[Guest post by Simon van Zuylen-Wood]
I get that self-avowed “neo-imperialist” historian Niall Ferguson relishes his gig as academia’s most celebrated colonial nostalgic/conservative reactionary. But this is too much:
I just read the transcripts of some lectures [Newt Gingrich] gave in the 1990s on “Renewing American Civilization.” They positively fizz with historical insights and brilliant brain waves. They make the case against big government as vividly as anything you’ll ever read.
This nugget of praise, apparently written in all seriousness, appeared in the December 19th edition of Newsweek, where Ferguson writes a weekly column. I too read these transcripts as part of an assignment for The New Republic (learn all about it here if you’re a print subscriber) and they simply don’t warrant this level of praise.
First let’s visit Ferguson's claim that the lectures "positively fizz with historical insights and brain waves.” The merits of this statement, grammatical and otherwise, are highly dubious. Gingrich’s “American Civilization” is exemplified by a handful of men who symbolize gumption, business success, or preferably, both. From my piece:
Franklin Roosevelt’s “we can do it” attitude ended the Depression. (No mention of the New Deal.) McDonald’s entrepreneur Ray Kroc used working-class perseverance to create the crispiest French fries. Arnold Schwarzenegger overcame poverty through “amazing power of concentration” and “created a major export industry” in the Terminator franchise.
As for his impressive “case against big government,” here, from one lecture, is Gingrich’s biggest complaint about the havoc the Great Society wrought on 1990s America.
I would assert that no civilization can survive with 12-year-olds having babies, 15-year- olds killing each other, 17-year-olds dying of AIDS, and 18-year- olds getting diplomas they can't read.
Hence the need for welfare reform. To be fair, Gingrich's 1996 welfare reform law (PRWORA) has worked out better than many liberal critics thought it would. But if PRWORA had been left entirely to him, it would have been significantly more draconian. In order save a civilization ruined by the “subsidized self-destruction” of the welfare state, Gingrich said in the lectures, the social safety net should be replaced by networks of personal charity that distinguish between the “deserving” and “undeserving poor.”
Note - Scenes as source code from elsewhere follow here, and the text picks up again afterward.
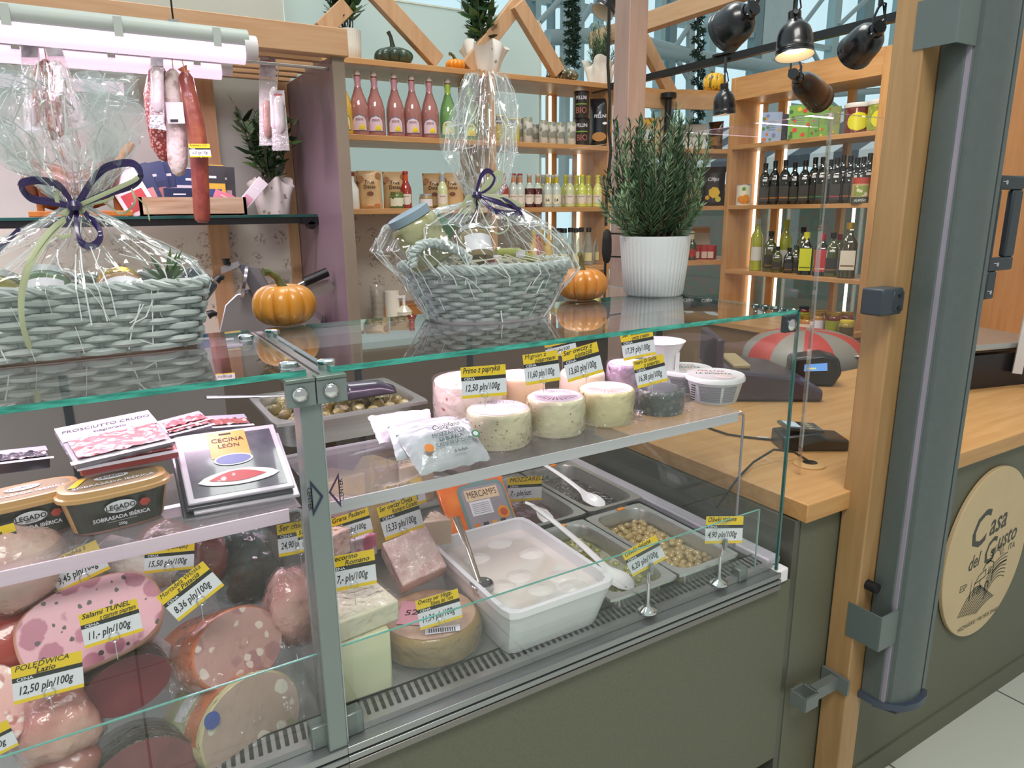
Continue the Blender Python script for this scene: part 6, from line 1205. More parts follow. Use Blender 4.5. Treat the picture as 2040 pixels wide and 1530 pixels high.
# striped tub seat behind the counter
t = thing('striped_pouffe', 'round upholstered seat back with red and grey stripes behind the service counter', 'seat', (2.78, 2.02, 0)); RS = M('B8413C', .45); GS = M('8C8880', .45); b = B()
for i in range(12):
    a0 = 2*pi*i/12+.1; 
    b.grid(lambda u, v: (.27*cos(pi/2*max(0, v*2-1))**.7*cos(a0+u*pi/6), .27*cos(pi/2*max(0, v*2-1))**.7*sin(a0+u*pi/6), .45+.42*min(1, v*2)+.13*sin(pi/2*max(0, v*2-1))), 6, 24, RS if i % 2 else GS)
b.obj('upholstery', t); b = B(); b.lathe([(.22, 0), (.22, .02), (.03, .03), (.03, .46)], CHROME, 24); b.obj('foot', t)
p = oz(1700, 703, ZC); b = B(); b.box((p[0], p[1], ZC+.001), (.16, .12, .001), PAPER, rz=.3); tag(b.obj('paper_sheet'), 'white paper sheet lying at the back of the worktop', 'paper')
# ================================================================== INSIDE THE CHEESE COUNTER
ZK = .7845; ZR = 1.112
def quadT(a, b_, c, d):      # bl, br, tr, tl -> frame at bl, width, height
    x = ((b_-a)+(c-d))/2; y = ((d-a)+(c-b_))/2; return frame(a, x, y), x.length, y.length
def slab4(name, label, cat, bl, br, tr, tl, th, m, dec=None, group=None, bev=.003, back=True):
    T, w_, h = quadT(bl, br, tr, tl); t = thing(name, label, cat, bl, group=group); T = TR(*(-bl)) @ T; b = B(); b.box((w_/2, h/2, -th/2), (w_, h, th), m, T=T); b.obj('block', t, bev=bev)
    if dec: dec(t, T, w_, h)
    return t
def rect(b, x0, y0, x1, y1, m, T, z=.0006): b.poly([(x0, y0, z), (x1, y0, z), (x1, y1, z), (x0, y1, z)], m, T)
def rrpoly(x0, y0, x1, y1, r, z, n=5):
    P = []
    for cx, cy, a in ((x1-r, y1-r, 0), (x0+r, y1-r, pi/2), (x0+r, y0+r, pi), (x1-r, y0+r, 3*pi/2)): P += [(cx+r*cos(a+pi/2*i/n), cy+r*sin(a+pi/2*i/n), z) for i in range(n+1)]
    return P
# ---- gastronorm trays
def rr2(q, w_, d, e=9): return rrect(q, w_/2, d/2, e)
def pan(label, cx, cy, zr, content, w_=.176, d=.325, dep=.075, lev=.035, group='steel food trays', rot=0):
    t = thing('steel_tray', label, 'tray', (cx, cy, zr), rot, group); b = B(); n = 64; L = [(w_-.002, d-.002, -.006, 30), (w_-.002, d-.002, 0, 30), (w_-.028, d-.028, -.0005, 6), (w_-.034, d-.034, -.006, 6), (w_-.044, d-.044, -dep, 6)]
    vs = []; fs = []
    for a, c, z, e in L:
        for j in range(n): x, y = rr2(2*pi*j/n, a, c, e); vs.append((x, y, z))
    for i in range(len(L)-1):
        for j in range(n): fs.append((i*n+j, i*n+(j+1) % n, (i+1)*n+(j+1) % n, (i+1)*n+j))
    fs.append(tuple((len(L)-1)*n+j for j in range(n))); b.add(vs, fs, STEEL); b.obj('pan', t, smooth=35)
    if content:
        b = B(); vs = [(0, 0, -lev)]; fs = []; K = 8
        for k in range(1, K+1):
            for j in range(n): x, y = rr2(2*pi*j/n, (w_-.038)*k/K, (d-.038)*k/K, 6); vs.append((x, y, -lev+(.0015*nz(x*90, y*90, 1))))
        for j in range(n): fs.append((0, 1+j, 1+(j+1) % n))
        for k in range(K-1):
            for j in range(n): fs.append((1+k*n+j, 1+k*n+(j+1) % n, 1+(k+1)*n+(j+1) % n, 1+(k+1)*n+j))
        b.add(vs, fs, content); b.obj('brine', t, smooth=60)
    b = B(); b.box((w_*.12, d/2-.008, .0008), (.022, .012, .0012), M('E88A1E', .5), rz=.1); b.obj('sticker', t); return t
BRINE = M('9A8A52', .05, coat=1, n=(14, '7C7040', .35, .7)); BRINE2 = M('7E7A48', .05, coat=1); DARKB = spots('2A2220', '5A4A48', 60, .3, .45, .18, .8, bump=(60, 1.)); KAL = spots('4A3838', '6E5A62', 30, .3, .5, .12, 1., bump=(30, .6))
PR = .822
pan('steel tray of green olives nearest the white mozzarella tub', .855, 1.087, PR, BRINE2); pan('steel tray of olives by the end pane', 1.033, 1.087, PR, BRINE); pan('steel tray of dark wine-coloured olives behind the front pair', .885, 1.43, PR, KAL); pan('steel tray of sliced black olives in the far corner', 1.065, 1.43, PR, DARKB)
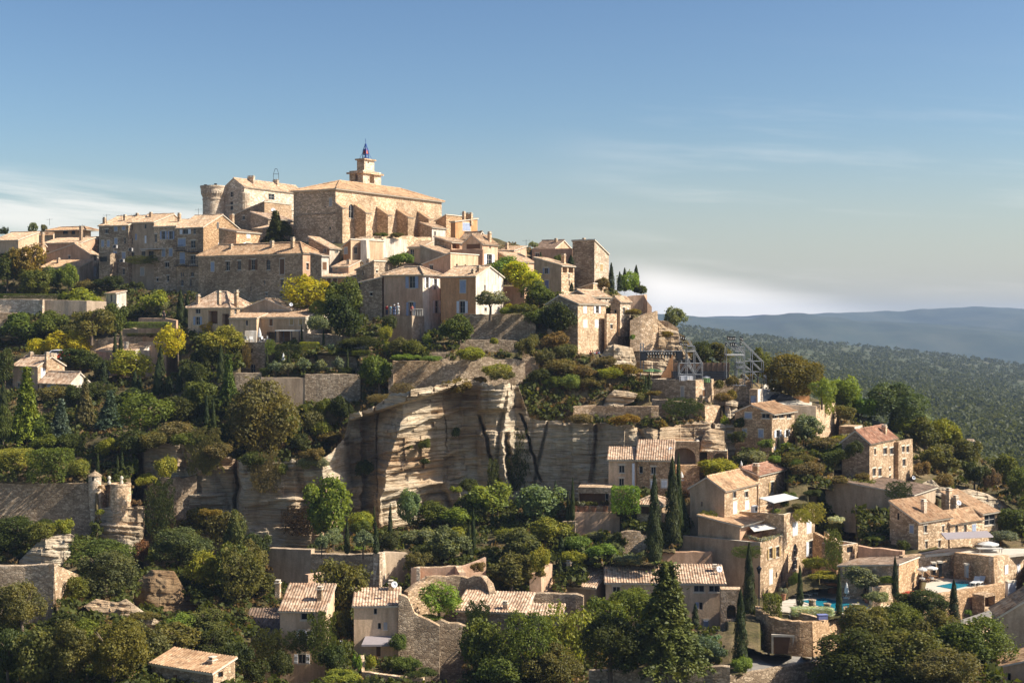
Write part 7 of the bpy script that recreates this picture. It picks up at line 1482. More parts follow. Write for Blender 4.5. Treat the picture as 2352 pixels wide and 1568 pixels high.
T('L', [
 ('broad', 710, 300, 370, 300, (.085, .11, .055), 'round glossy fig tree below the cliff'), ('broad', 350, 270, 330, 270, 'lg', 'light green tree under cliff base'), ('broad', 150, 280, 280, 190, 'md', 'green tree left of light green tree'), ('broad', 760, 460, 270, 200, 'yg', 'yellow topped tree beneath the fig tree'), ('bush', 440, 440, 210, 120, 'yg', 'yellow clipped bush between two small cypresses'), ('broad', 560, 580, 320, 220, 'bo', 'brown olive tree in cliff garden'), ('broad', 470, 860, 360, 320, 'bo', 'olive brown tree behind rounded ruin wall'), ('bush', 695, 700, 170, 230, 'yg', 'yellow topped bush right of brown olive tree'),
 ('bush', 950, 640, 220, 140, 'yg', 'round yellow green bush by long house chimney'), ('bush', 1010, 530, 250, 150, 'lg', 'light green shrub row under flower pot terrace'), ('bush', 1200, 600, 280, 170, 'lg', 'flowering light green shrub before roofless ruin'), ('bush', 1150, 430, 200, 70, 'gy', 'grey green shrubs beneath terrace wall'), ('bush', 1420, 640, 280, 110, 'gy', 'grey lavender bed by front cypress'), ('bush', 1300, 470, 100, 130, 'dk', 'dark bush left of roofless ruin'),
 ('cypress', 165, 490, 44, 300, 'cy', 'tall pencil cypress in cliff garden, right of pair'), ('cypress', 133, 570, 52, 260, 'cy', 'pencil cypress in cliff garden, left of pair'), ('cypress', 430, 440, 46, 110, 'cy', 'small cypress before yellow clipped bush'), ('cypress', 318, 320, 34, 145, 'cy', 'small cypress under light green tree'), ('cypress', 72, 330, 34, 140, 'cy', 'small cypress under green tree'), ('cypress', 915, 290, 34, 235, 'cy', 'pencil cypress left of garden salon, shorter'), ('cypress', 952, 290, 40, 345, 'cy', 'pencil cypress left of garden salon, taller'), ('cypress', 862, 560, 64, 160, 'cy', 'stubby cypress beside flowering shrubs'), ('cypress', 815, 60, 26, 100, 'cy', 'slender cypress against cliff foot', dict(D=190)), ('cypress', 850, 700, 40, 130, 'cy', 'dark thin cypress left of long house chimney', dict(D=165)),
 ('hedge', 1370, 215, 195, 195, 'lg', 'tall block shaped clipped topiary beside cliff house', dict(depth=3, D=179)), ('bush', 1370, 270, 150, 110, 'dk', 'dark trunk base under block topiary', dict(D=179)),
 ('broad', 240, 1530, 330, 440, 'md', 'green ash like tree at bottom centre, left'), ('airy', 600, 1600, 420, 560, 'md', 'tall green ash like tree at bottom centre'), ('airy', 880, 1530, 380, 560, 'yg', 'yellowish ash like tree at bottom centre, right'), ('broad', 760, 1640, 430, 380, 'bo', 'olive tree crown on bottom edge centre'), ('broad', 420, 1640, 380, 300, 'md', 'green crown on bottom edge left of centre'),
 ('broad', 1170, 1280, 310, 390, 'md', 'dense green tree left of dark cedar'), ('broad', 1370, 1180, 420, 370, 'md', 'wide green tree hiding the long house'), ('broad', 1250, 1480, 440, 420, 'dk', 'dark tree under wide green tree'), ('cedar', 1700, 1470, 860, 840, (.05, .062, .018), 'large dark cedar with drooping tiers in front of long house'), ('bush', 2000, 1420, 360, 260, 'bl', 'blue green shrubs right of dark cedar'), ('bush', 2050, 1280, 220, 110, (.09, .15, .10), 'teal green ground shrubs by lane', dict(D=148)), ('cypress', 1925, 1140, 70, 200, 'cy', 'small dark cypress by long house end', dict(D=160)),
 ('ivy', 200, 1150, 200, 240, 'dk', 'ivy on wall beneath barn roof', dict(D=148.5)), ('bush', 700, 745, 100, 90, 'br', 'brown climbing plant on low ruined wall', dict(D=162)),
])
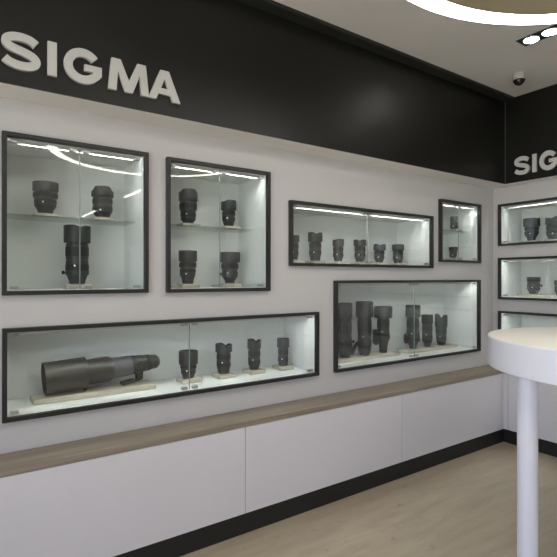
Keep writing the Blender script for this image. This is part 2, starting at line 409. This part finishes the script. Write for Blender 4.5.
def lens(x, y, z, k, Hp, hood_h, hood_w, body_w, base_w, label, group, style='flat', phase=0.0, notch=3.0,
         taper=0.22, knob=None, collar=None, badge=0.42, mid=None, flare=1.0):
    """sizes in photograph pixels times k (metres per pixel at that depth)"""
    face = math.atan2(-y, -x)                     # towards the photographer
    t = tag(empty('camera_lens', (x, y, z), face), label, 'camera lens', group)
    Hm, hh, hr, br, ar = Hp*k, hood_h*k, hood_w*k/2, body_w*k/2, base_w*k/2
    zb = Hm-hh                                    # where the hood starts
    zt = taper*Hm
    mr = (mid*k/2) if mid else br
    # barrel
    prof = [(ar*0.92, 0.006), (ar, 0.007), (ar*1.03, zt*0.35), (br*0.93, zt*0.9), (mr*0.99, zt), (mr, zt+0.004)]
    zm = zt + (zb-zt)*0.45
    prof += [(mr, zm-0.003), (mr*0.96, zm-0.002), (mr*0.96, zm+0.001), (br, zm+0.002), (br, zb-0.006), (br*0.95, zb-0.004), (br*0.95, zb+0.002)]
    bm = bmesh.new(); lathe(bm, prof, 40); build('barrel', bm, M['lens'], t, smooth=True)
    bm = bmesh.new(); lathe(bm, [(ar*0.9, 0), (ar*0.96, 0.001), (ar*0.96, 0.0058), (ar*0.9, 0.0062)], 40); build('mount_ring', bm, M['chrome'], t, smooth=True)
    # ribbed rings
    def ribbed(name, z0, z1, r):
        bm = bmesh.new(); lathe(bm, [(r*0.97, z0), (r*1.035, z0+0.0015), (r*1.035, z1-0.0015), (r*0.97, z1)], 72, ribs=0.02)
        build(name, bm, M['rubber'], t)
    ribbed('focus_ring', zm+(zb-zm)*0.22, zm+(zb-zm)*0.78, br)
    ribbed('zoom_ring', zt+(zm-zt)*0.22, zt+(zm-zt)*0.72, mr)
    # hood
    if style == 'petal':
        def cut(th):
            v = math.cos(2*(th-phase)); return -notch*k*(0.5-0.5*math.tanh(3.5*(v+0.15)))
    elif style == 'vnotch':
        def cut(th):
            d = min(abs((th-q+PI) % (2*PI) - PI) for q in (phase, PI-phase))
            rise = 0.12*math.cos(th-phase-0.9)
            return -notch*k*(max(0.0, 1-d/0.5)**1.2 + (0.25 if math.sin(th) > math.sin(phase) else 0.0))
    else:
        cut = lambda th: 0.0
    ins = hr*0.92
    prof = [(br*0.96, zb+0.001), (hr*0.97, zb+0.0015), (hr, zb+0.004), (hr*flare, Hm-0.002), (hr*flare*0.985, Hm), (ins*flare, Hm), (ins*0.97, zb+0.012), (0.002, zb+0.011)]
    def tf(th, i): return cut(th) if i in (3, 4, 5) else 0.0
    bm = bmesh.new(); lathe(bm, prof, 64, topf=tf); build('lens_hood', bm, M['hood'], t, smooth=True)
    bm = bmesh.new(); lathe(bm, [(ins*0.9, zb+0.0125), (ins*0.6, zb+0.016), (ins*0.25, zb+0.018), (0.001, zb+0.0185)], 32); build('front_element', bm, M['front'], t, smooth=True)
    # badge on the side towards the viewer
    if badge:
        bm = bmesh.new(); a = math.radians(-12); zz = badge*zb
        rr = (mr if zz < zm else br)
        lathe(bm, [(0.0042, 0), (0.0042, 0.0022), (0.0036, 0.0028)], 16, axis='x')
        bmesh.ops.transform(bm, matrix=Matrix.Rotation(a, 4, 'Z') @ Matrix.Translation((rr*0.985, 0, zz)), verts=bm.verts)
        build('badge', bm, M['silver'], t, smooth=True)
        bm = bmesh.new(); box(bm, -0.002, 0.004, -0.006, 0.006, -0.014, 0.014)
        bmesh.ops.transform(bm, matrix=Matrix.Rotation(math.radians(-62), 4, 'Z') @ Matrix.Translation((rr*0.99, 0, zz)), verts=bm.verts)
        build('switch_panel', bm, M['hood'], t, bevel=0.001)
    if knob is not None:                          # collar screw: (angle degrees from the viewer, height fraction)
        ang, zf = knob
        bm = bmesh.new(); lathe(bm, [(mr*1.04, zf*Hm-0.011), (mr*1.05, zf*Hm-0.009), (mr*1.05, zf*Hm+0.009), (mr*1.04, zf*Hm+0.011)], 40)
        cl = build('tripod_collar', bm, M['lens'], t, smooth=True)
        bm = bmesh.new(); lathe(bm, [(0.004, mr*0.98), (0.004, mr+0.006), (0.009, mr+0.007), (0.009, mr+0.017), (0.007, mr+0.018)], 20, axis='x')
        bmesh.ops.transform(bm, matrix=Matrix.Translation((0, 0, zf*Hm)) @ Matrix.Rotation(math.radians(ang), 4, 'Z'), verts=bm.verts)
        build('collar_knob', bm, M['rubber'], cl, smooth=True)
    if collar is not None:                        # tripod foot: (angle, z0, z1 fractions, reach metres, kind)
        ang, f0, f1, reach, kind = collar
        z0, z1 = f0*Hm, f1*Hm
        zc = (z0+z1)/2 if kind == 'block' else z1-0.012
        bm = bmesh.new(); lathe(bm, [(mr*1.05, zc-0.014), (mr*1.09, zc-0.012), (mr*1.09, zc+0.012), (mr*1.05, zc+0.014)], 40)
        cl = build('tripod_collar', bm, M['lens'], t, smooth=True)
        bm = bmesh.new(); y = 0.013
        if kind == 'block':     # bracket running beside the barrel
            pts = [(mr*0.8, z0+0.02), (mr*0.8, z1), (mr+reach-0.008, z1), (mr+reach, z1-0.006), (mr+reach, z0+0.012), (mr+reach-0.012, z0), (mr*0.95, z0)]; y = 0.02
        else:                   # foot leaning down onto the plank
            pts = [(mr*0.9, zc-0.010), (mr*0.9, zc+0.014), (mr+0.012, zc+0.004), (mr+reach, z0+0.016), (mr+reach, z0), (mr+reach-0.030, z0), (mr+0.006, zc-0.02)]
        poly(bm, pts, -y, y)
        bmesh.ops.transform(bm, matrix=Matrix.Rotation(math.radians(ang), 4, 'Z'), verts=bm.verts)
        build('tripod_foot', bm, M['rubber'], cl, bevel=0.002)
    return t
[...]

In Ferguson, Newt seems to have found an ally who shares his nostalgia for Victorian notions of cultural hegemony and personal responsibility. Such kindred spirits are becoming scarce, as Gingrich’s hopes for victory in Iowa have been derailed by his opponents’ relentless negative television ads. On a related note, if Harvard becomes fed up with Ferguson’s increasingly crude scholarship (see his “6 killer apps” that established western dominance), I hear Freddie Mac is looking for a new historian.